Martin Lewis, who runs the Money Saving Expert website, has accused George Osborne of “not having the balls” to tell millions of students and graduates that they will be hit by a “retrospective hike” to student loan costs.
Mr Lewis told Times Higher Education that the freeze in the £21,000 repayment threshold, disclosed today in the spending review document but not mentioned by the chancellor in his speech, was “abominable”. The government’s consultation on the plan, he added, had been a “charade”.
Mr Lewis chaired the Independent Taskforce on Student Finance Information, which was established in 2011 with government support as ministers tried to ensure that students were not deterred from applying to university by the £9,000 fee regime.
That information included a government commitment to uprate the £21,000 repayment threshold in line with average earnings. Ministers had originally made the commitment to MPs in 2010 as they sought to secure votes in support of the trebling of fees.
Mr Lewis previously told THE that as task force chair he had “asked the question” of the government “countless times and was told…[the threshold] would be going up”.
But the spending review document confirms that the government will freeze the threshold for five years, a move that will affect current students and graduates who took out post-2012 loans.
This follows a consultation in which the government said that a retrospective freeze affecting current borrowers, not just future borrowers, was its preferred option. The analysis of consultation responses says that 84 per cent of respondents opposed the plan.
Mr Lewis accused the chancellor of “sneaking it in the back door” by including it “in the subtext” of the spending review document but not mentioning it in his speech.
He added: “George Osborne doesn’t have the balls to tell the 2 million people who he’s retrospectively hiking costs for that they [the government] are going to do it.
“My point has always been the retrospective nature of this. It is a standard principle of good governance that you don’t retrospectively change things. That’s exactly what they are doing.
“I am absolutely furious.

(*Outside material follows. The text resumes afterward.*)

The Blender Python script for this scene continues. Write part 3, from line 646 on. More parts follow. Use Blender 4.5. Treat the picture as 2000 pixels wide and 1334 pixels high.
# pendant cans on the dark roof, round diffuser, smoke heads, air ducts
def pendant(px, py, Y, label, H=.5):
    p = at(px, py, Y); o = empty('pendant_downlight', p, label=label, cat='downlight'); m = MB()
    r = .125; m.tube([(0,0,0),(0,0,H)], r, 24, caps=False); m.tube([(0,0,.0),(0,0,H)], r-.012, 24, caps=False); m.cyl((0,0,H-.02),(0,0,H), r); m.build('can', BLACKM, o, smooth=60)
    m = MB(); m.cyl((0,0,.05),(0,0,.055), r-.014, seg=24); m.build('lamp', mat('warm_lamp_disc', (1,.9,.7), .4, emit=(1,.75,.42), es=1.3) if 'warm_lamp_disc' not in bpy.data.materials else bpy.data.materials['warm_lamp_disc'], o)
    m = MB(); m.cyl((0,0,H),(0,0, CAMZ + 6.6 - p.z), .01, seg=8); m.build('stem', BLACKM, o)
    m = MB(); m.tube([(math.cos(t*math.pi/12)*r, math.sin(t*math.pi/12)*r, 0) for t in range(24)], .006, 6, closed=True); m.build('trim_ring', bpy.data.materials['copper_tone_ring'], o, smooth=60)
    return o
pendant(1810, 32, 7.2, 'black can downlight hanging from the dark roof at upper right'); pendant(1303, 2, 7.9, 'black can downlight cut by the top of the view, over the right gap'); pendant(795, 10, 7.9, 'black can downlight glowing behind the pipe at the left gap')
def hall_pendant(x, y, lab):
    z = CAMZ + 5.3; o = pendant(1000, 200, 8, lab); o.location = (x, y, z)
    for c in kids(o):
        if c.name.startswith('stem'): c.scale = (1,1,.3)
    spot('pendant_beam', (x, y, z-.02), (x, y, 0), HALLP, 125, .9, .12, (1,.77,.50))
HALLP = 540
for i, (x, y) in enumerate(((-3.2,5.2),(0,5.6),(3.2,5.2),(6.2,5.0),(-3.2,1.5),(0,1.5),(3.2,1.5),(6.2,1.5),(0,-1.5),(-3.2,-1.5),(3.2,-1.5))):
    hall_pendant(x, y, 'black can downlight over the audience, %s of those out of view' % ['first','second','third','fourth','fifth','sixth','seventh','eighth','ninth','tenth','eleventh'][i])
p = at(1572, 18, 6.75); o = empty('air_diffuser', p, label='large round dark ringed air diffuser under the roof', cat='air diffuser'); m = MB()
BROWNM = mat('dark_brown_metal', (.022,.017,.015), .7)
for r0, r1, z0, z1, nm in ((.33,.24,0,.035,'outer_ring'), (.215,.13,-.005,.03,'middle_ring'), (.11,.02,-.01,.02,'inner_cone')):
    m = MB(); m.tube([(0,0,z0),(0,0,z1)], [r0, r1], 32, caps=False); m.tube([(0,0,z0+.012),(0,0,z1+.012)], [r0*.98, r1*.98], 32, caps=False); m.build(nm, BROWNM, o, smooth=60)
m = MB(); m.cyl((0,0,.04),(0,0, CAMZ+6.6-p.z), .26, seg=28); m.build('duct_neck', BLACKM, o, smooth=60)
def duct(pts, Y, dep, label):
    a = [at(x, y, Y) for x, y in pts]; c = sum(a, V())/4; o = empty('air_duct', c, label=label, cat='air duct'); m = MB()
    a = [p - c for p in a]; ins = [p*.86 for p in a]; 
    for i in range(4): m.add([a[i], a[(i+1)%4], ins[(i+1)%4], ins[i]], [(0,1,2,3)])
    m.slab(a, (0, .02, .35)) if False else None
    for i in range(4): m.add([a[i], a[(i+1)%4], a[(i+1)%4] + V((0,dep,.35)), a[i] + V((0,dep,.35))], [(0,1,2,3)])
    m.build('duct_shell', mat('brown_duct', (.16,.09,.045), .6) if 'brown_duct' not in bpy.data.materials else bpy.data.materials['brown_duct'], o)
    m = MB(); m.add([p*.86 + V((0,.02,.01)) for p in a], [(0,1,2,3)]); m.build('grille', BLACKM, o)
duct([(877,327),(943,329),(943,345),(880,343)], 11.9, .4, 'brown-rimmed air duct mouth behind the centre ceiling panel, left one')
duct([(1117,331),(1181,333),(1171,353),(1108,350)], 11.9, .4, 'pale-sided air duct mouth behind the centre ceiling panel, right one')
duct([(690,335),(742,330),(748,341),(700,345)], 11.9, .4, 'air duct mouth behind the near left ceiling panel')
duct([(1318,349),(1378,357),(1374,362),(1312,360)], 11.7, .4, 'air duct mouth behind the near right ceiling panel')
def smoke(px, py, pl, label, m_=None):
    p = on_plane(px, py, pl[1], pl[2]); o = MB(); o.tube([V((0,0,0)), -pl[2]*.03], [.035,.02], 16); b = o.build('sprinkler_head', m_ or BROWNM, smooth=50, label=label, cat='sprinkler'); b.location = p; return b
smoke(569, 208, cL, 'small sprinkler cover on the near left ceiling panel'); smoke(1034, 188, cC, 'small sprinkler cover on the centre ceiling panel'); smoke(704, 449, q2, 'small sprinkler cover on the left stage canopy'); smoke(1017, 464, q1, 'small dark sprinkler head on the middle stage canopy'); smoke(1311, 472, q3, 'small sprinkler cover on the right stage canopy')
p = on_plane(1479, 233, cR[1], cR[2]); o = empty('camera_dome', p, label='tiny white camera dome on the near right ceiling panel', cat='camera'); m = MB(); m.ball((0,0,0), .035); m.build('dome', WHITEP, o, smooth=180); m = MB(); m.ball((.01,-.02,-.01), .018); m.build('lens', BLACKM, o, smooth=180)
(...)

More than that, we’ve been through a charade of a consultation…I call it a charade because 84 per cent of the consultation responses said ‘don’t do this’.”
He continued: “What’s the point of having a bloody consultation if everyone says this is a stupid thing to do and then you do it anyway?…Unless it was just a sop, some pretence that they were listening. This is a mistake. This runs the risk of knocking faith in the system of student loans.”
Mr Lewis argued that if future potential students believed that their loan terms and conditions might be changed retrospectively, they might be deterred from going to university.
He also said: “No commercial lender or private institution would have been allowed to do this without being slapped massively by the regulator and told to stop it. It’s abominable that the government thinks it can get away with it and allows itself to.”
Mr Lewis mounted a campaign against the changes, which he said had led “hundreds and probably thousands of members of the public” to write to their MPs to oppose the change.
He said that he was now “trying to work out what my next step is”. He added that he needed to be “realistic that I don’t think we can turn this around. But I think the government needs to understand it shouldn’t and cannot behave this way.”